More often than not, those thoughts start to coalesce around some central ideas. “And when those themes present themselves, that’s when the writing for an album usually begins,” he says. And Mould’s approach is more organized than one might expect of such a creative individual. “Once I have maybe ten songs, I’ll sequence those as if they’re an album. I’ve got something slated as an opener, and something as the end of Side One,” says Mould, who at age 60, grew up in the era of the vinyl LP.

And he favors quality over quantity, taking aim at the idea that just because a CD can hold 80 minutes of audio, artists should fill all of the available space. He believes that kind of thinking “contributed greatly to the whole Napster mentality: people were being asked to pay $16 for one song plus 70 minutes of filler.” In stark contrast to that approach, Blue Hearts clocks in at under 36 minutes, with no filler. The 14 tracks on Blue Hearts are a tidy set of tunes: only one song (“The Ocean”) breaks the three-minute mark.

“I was definitely going for brevity all the way around on this record,” Mould says, noting that his guiding philosophy for Blue Hearts was “just get in, say what you’ve got to say, and get out; don’t color it up too much with fancy bridges or elaborate intros and outros.” Put even more simply, he says, “Yeah, I was just trying to write two-minute punk rock songs.”

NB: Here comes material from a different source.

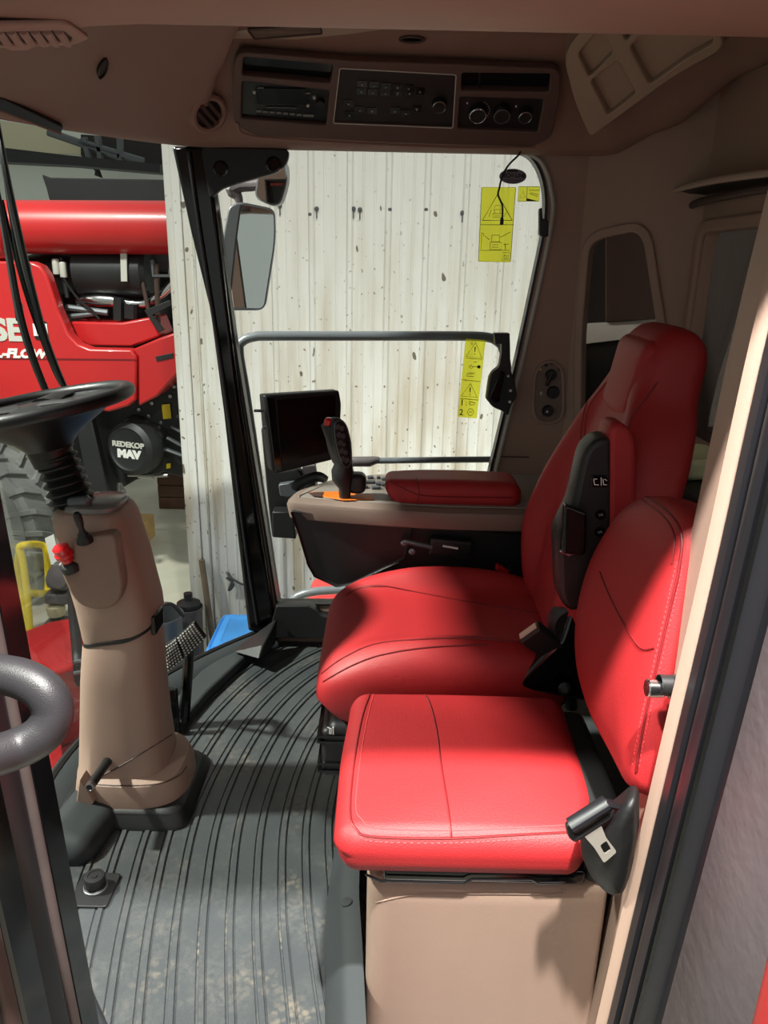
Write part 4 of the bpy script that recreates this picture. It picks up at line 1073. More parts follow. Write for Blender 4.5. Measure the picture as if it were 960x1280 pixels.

Sequencing 14 of those songs in an order that flows equals an album. “Being born in 1960 and growing up on Rubber Soul and Revolver, that’s how I learned what an album was,” Mould says. “I still believe that [the album] format is the proper one for this specific discipline of music.”

Mould really does design his albums to be listened to start-to-finish. “Blue Hearts starts with a mission statement,” he says. After addressing wildfires, climate change and general disillusionment, opener “Heart on My Sleeve” concludes with these lines: “And we’re going to war / and we’re going to die.”

That plaintive acoustic song “sets a pretty dire stage for what’s to come,” Mould acknowledges. But it all scans, and it all fits together as a cohesive whole. He notes that “the second to last song on the record, ‘Password to My Soul’ was constructed as a way to reiterate everything that had been said prior.” And then Mould closes Blue Hearts with “The Ocean.” That song, he notes, “is another acoustic-ish song in the same key as the first song.”

But while “The Ocean” does open with acoustic guitar textures, by mid-song it turns into a squalling wall of sustained guitar distortion. “That whole symphony of feedback was strictly for my own pleasure,” he laughs. “If anybody else likes it, that’s great.”

There are times when the aural blast of Blue Hearts’ more energetic songs makes the lyrics hard to discern, at least on first listen. “I don’t think I’m trying to get people to have to work harder,” Mould says, noting that he includes a lyric sheet with the album. “But I think the vocal for a song like ‘Fireball’ sits where it should, relative to the energy of the instrumentation.” Mould says that while the thoughts contained in that song’s lyrics are important, the music gets the message across as well. “I want the heat of the guitars and the cymbals to make the point,” he says.

Still, there’s plenty of nuance amid the album’s howling electric instrumental onslaught. The string arrangements featuring the Prague TV Orchestra are as finely wrought as have ever been heard on a Bob Mould record.

As the title of the record’s opener makes plain, with the songs on Blue Hearts, he is writing with his heart on his sleeve. And Mould is aware of the dangers of that approach. “If I write something that’s too personal,” he says, “I’ll give it some time. I’ll think it over. The really ‘interior’ songs, I usually sit with them for a while to make sure they’re okay; I’ll think about all of the fallout that might happen.”

But like any good artist, he breaks his own rules. “’Leather Dreams’ is a perfect example of ‘no filter,’” Mould says with a chuckle. “So sometimes they slip through.” Yet in general, he makes a point of leaving key pieces of the narrative out of a song, allowing the listener to fill those bits in themselves, making the song personal for them. In a way, he suggests, “it’s not about the words of the song, but the song at that moment in their life.”